Given information:
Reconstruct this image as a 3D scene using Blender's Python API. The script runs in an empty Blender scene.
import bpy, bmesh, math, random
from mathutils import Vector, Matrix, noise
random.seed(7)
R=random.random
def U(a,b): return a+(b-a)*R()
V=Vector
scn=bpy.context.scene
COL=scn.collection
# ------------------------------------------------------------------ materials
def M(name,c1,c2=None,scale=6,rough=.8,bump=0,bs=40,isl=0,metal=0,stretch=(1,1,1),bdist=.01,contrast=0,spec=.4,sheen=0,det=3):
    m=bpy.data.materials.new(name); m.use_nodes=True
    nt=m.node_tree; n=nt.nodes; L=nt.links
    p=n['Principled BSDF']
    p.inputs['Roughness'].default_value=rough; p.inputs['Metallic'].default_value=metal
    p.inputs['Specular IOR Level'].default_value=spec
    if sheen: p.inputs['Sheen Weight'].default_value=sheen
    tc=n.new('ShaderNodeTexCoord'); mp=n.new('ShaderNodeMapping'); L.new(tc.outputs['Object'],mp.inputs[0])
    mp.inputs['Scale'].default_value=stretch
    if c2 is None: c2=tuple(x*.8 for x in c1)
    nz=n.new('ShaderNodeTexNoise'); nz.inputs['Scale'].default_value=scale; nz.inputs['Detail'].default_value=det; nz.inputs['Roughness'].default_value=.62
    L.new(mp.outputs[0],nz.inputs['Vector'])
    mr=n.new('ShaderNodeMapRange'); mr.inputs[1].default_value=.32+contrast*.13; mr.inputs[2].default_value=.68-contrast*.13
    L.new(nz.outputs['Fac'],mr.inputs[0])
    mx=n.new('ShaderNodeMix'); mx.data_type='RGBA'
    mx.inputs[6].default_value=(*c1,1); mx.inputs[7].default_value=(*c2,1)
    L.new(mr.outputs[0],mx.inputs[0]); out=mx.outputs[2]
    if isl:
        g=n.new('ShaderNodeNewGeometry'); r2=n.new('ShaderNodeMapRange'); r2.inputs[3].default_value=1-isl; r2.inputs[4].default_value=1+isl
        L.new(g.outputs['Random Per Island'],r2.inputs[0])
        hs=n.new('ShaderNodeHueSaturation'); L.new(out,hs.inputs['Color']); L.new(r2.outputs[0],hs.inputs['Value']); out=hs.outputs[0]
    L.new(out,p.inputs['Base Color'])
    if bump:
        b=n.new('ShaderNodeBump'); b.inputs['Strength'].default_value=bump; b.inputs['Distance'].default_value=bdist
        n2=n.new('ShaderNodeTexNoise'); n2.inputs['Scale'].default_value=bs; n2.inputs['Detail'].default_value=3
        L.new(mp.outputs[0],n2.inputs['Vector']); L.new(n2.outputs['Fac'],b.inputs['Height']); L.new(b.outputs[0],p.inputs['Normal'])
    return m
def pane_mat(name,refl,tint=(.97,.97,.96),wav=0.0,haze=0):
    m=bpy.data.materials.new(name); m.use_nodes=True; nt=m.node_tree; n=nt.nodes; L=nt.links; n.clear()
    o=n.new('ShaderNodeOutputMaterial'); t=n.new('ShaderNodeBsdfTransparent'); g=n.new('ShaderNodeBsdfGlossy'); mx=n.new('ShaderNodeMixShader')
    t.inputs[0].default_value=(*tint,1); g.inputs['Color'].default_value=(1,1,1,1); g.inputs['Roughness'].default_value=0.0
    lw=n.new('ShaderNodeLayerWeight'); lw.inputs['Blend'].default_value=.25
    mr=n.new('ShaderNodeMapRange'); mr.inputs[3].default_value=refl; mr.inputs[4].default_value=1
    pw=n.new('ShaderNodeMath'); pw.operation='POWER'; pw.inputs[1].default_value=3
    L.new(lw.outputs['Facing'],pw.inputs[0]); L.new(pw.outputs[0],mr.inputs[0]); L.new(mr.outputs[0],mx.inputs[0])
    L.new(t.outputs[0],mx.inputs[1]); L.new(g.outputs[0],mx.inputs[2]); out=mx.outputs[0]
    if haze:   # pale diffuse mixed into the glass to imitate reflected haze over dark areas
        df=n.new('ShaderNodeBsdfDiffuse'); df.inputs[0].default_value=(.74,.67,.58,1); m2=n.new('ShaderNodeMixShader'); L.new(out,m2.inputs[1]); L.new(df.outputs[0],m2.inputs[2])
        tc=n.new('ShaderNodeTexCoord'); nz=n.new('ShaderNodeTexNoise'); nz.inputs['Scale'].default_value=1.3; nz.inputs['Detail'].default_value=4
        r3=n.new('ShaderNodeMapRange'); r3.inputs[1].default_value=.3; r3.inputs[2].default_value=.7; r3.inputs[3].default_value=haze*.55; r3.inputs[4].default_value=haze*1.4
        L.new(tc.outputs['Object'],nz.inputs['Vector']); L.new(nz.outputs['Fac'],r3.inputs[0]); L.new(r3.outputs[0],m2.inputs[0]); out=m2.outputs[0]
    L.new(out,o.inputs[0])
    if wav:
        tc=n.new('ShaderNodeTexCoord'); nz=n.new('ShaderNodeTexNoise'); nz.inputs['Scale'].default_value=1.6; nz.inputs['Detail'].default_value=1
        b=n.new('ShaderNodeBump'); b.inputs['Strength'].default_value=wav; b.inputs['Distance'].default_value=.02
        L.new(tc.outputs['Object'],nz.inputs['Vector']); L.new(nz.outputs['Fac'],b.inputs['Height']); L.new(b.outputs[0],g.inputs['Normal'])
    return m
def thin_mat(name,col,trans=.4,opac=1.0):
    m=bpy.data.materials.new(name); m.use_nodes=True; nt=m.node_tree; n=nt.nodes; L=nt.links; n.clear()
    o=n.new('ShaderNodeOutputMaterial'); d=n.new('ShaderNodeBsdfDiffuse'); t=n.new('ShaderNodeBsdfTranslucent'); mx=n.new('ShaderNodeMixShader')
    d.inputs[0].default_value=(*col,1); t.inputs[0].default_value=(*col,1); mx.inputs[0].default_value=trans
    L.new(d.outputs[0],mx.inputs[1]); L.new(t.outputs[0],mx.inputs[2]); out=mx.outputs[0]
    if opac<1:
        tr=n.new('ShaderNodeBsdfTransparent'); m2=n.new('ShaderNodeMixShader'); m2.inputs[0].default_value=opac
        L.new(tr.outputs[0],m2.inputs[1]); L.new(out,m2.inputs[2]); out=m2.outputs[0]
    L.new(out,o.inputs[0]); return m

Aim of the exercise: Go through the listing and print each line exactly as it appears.

Full solution:
Reconstruct this image as a 3D scene using Blender's Python API. The script runs in an empty Blender scene.
import bpy, bmesh, math, random
from mathutils import Vector, Matrix, noise
random.seed(7)
R=random.random
def U(a,b): return a+(b-a)*R()
V=Vector
scn=bpy.context.scene
COL=scn.collection
# ------------------------------------------------------------------ materials
def M(name,c1,c2=None,scale=6,rough=.8,bump=0,bs=40,isl=0,metal=0,stretch=(1,1,1),bdist=.01,contrast=0,spec=.4,sheen=0,det=3):
    m=bpy.data.materials.new(name); m.use_nodes=True
    nt=m.node_tree; n=nt.nodes; L=nt.links
    p=n['Principled BSDF']
    p.inputs['Roughness'].default_value=rough; p.inputs['Metallic'].default_value=metal
    p.inputs['Specular IOR Level'].default_value=spec
    if sheen: p.inputs['Sheen Weight'].default_value=sheen
    tc=n.new('ShaderNodeTexCoord'); mp=n.new('ShaderNodeMapping'); L.new(tc.outputs['Object'],mp.inputs[0])
    mp.inputs['Scale'].default_value=stretch
    if c2 is None: c2=tuple(x*.8 for x in c1)
    nz=n.new('ShaderNodeTexNoise'); nz.inputs['Scale'].default_value=scale; nz.inputs['Detail'].default_value=det; nz.inputs['Roughness'].default_value=.62
    L.new(mp.outputs[0],nz.inputs['Vector'])
    mr=n.new('ShaderNodeMapRange'); mr.inputs[1].default_value=.32+contrast*.13; mr.inputs[2].default_value=.68-contrast*.13
    L.new(nz.outputs['Fac'],mr.inputs[0])
    mx=n.new('ShaderNodeMix'); mx.data_type='RGBA'
    mx.inputs[6].default_value=(*c1,1); mx.inputs[7].default_value=(*c2,1)
    L.new(mr.outputs[0],mx.inputs[0]); out=mx.outputs[2]
    if isl:
        g=n.new('ShaderNodeNewGeometry'); r2=n.new('ShaderNodeMapRange'); r2.inputs[3].default_value=1-isl; r2.inputs[4].default_value=1+isl
        L.new(g.outputs['Random Per Island'],r2.inputs[0])
        hs=n.new('ShaderNodeHueSaturation'); L.new(out,hs.inputs['Color']); L.new(r2.outputs[0],hs.inputs['Value']); out=hs.outputs[0]
    L.new(out,p.inputs['Base Color'])
    if bump:
        b=n.new('ShaderNodeBump'); b.inputs['Strength'].default_value=bump; b.inputs['Distance'].default_value=bdist
        n2=n.new('ShaderNodeTexNoise'); n2.inputs['Scale'].default_value=bs; n2.inputs['Detail'].default_value=3
        L.new(mp.outputs[0],n2.inputs['Vector']); L.new(n2.outputs['Fac'],b.inputs['Height']); L.new(b.outputs[0],p.inputs['Normal'])
    return m
def pane_mat(name,refl,tint=(.97,.97,.96),wav=0.0,haze=0):
    m=bpy.data.materials.new(name); m.use_nodes=True; nt=m.node_tree; n=nt.nodes; L=nt.links; n.clear()
    o=n.new('ShaderNodeOutputMaterial'); t=n.new('ShaderNodeBsdfTransparent'); g=n.new('ShaderNodeBsdfGlossy'); mx=n.new('ShaderNodeMixShader')
    t.inputs[0].default_value=(*tint,1); g.inputs['Color'].default_value=(1,1,1,1); g.inputs['Roughness'].default_value=0.0
    lw=n.new('ShaderNodeLayerWeight'); lw.inputs['Blend'].default_value=.25
    mr=n.new('ShaderNodeMapRange'); mr.inputs[3].default_value=refl; mr.inputs[4].default_value=1
    pw=n.new('ShaderNodeMath'); pw.operation='POWER'; pw.inputs[1].default_value=3
    L.new(lw.outputs['Facing'],pw.inputs[0]); L.new(pw.outputs[0],mr.inputs[0]); L.new(mr.outputs[0],mx.inputs[0])
    L.new(t.outputs[0],mx.inputs[1]); L.new(g.outputs[0],mx.inputs[2]); out=mx.outputs[0]
    if haze:   # pale diffuse mixed into the glass to imitate reflected haze over dark areas
        df=n.new('ShaderNodeBsdfDiffuse'); df.inputs[0].default_value=(.74,.67,.58,1); m2=n.new('ShaderNodeMixShader'); L.new(out,m2.inputs[1]); L.new(df.outputs[0],m2.inputs[2])
        tc=n.new('ShaderNodeTexCoord'); nz=n.new('ShaderNodeTexNoise'); nz.inputs['Scale'].default_value=1.3; nz.inputs['Detail'].default_value=4
        r3=n.new('ShaderNodeMapRange'); r3.inputs[1].default_value=.3; r3.inputs[2].default_value=.7; r3.inputs[3].default_value=haze*.55; r3.inputs[4].default_value=haze*1.4
        L.new(tc.outputs['Object'],nz.inputs['Vector']); L.new(nz.outputs['Fac'],r3.inputs[0]); L.new(r3.outputs[0],m2.inputs[0]); out=m2.outputs[0]
    L.new(out,o.inputs[0])
    if wav:
        tc=n.new('ShaderNodeTexCoord'); nz=n.new('ShaderNodeTexNoise'); nz.inputs['Scale'].default_value=1.6; nz.inputs['Detail'].default_value=1
        b=n.new('ShaderNodeBump'); b.inputs['Strength'].default_value=wav; b.inputs['Distance'].default_value=.02
        L.new(tc.outputs['Object'],nz.inputs['Vector']); L.new(nz.outputs['Fac'],b.inputs['Height']); L.new(b.outputs[0],g.inputs['Normal'])
    return m
def thin_mat(name,col,trans=.4,opac=1.0):
    m=bpy.data.materials.new(name); m.use_nodes=True; nt=m.node_tree; n=nt.nodes; L=nt.links; n.clear()
    o=n.new('ShaderNodeOutputMaterial'); d=n.new('ShaderNodeBsdfDiffuse'); t=n.new('ShaderNodeBsdfTranslucent'); mx=n.new('ShaderNodeMixShader')
    d.inputs[0].default_value=(*col,1); t.inputs[0].default_value=(*col,1); mx.inputs[0].default_value=trans
    L.new(d.outputs[0],mx.inputs[1]); L.new(t.outputs[0],mx.inputs[2]); out=mx.outputs[0]
    if opac<1:
        tr=n.new('ShaderNodeBsdfTransparent'); m2=n.new('ShaderNodeMixShader'); m2.inputs[0].default_value=opac
        L.new(tr.outputs[0],m2.inputs[1]); L.new(out,m2.inputs[2]); out=m2.outputs[0]
    L.new(out,o.inputs[0]); return m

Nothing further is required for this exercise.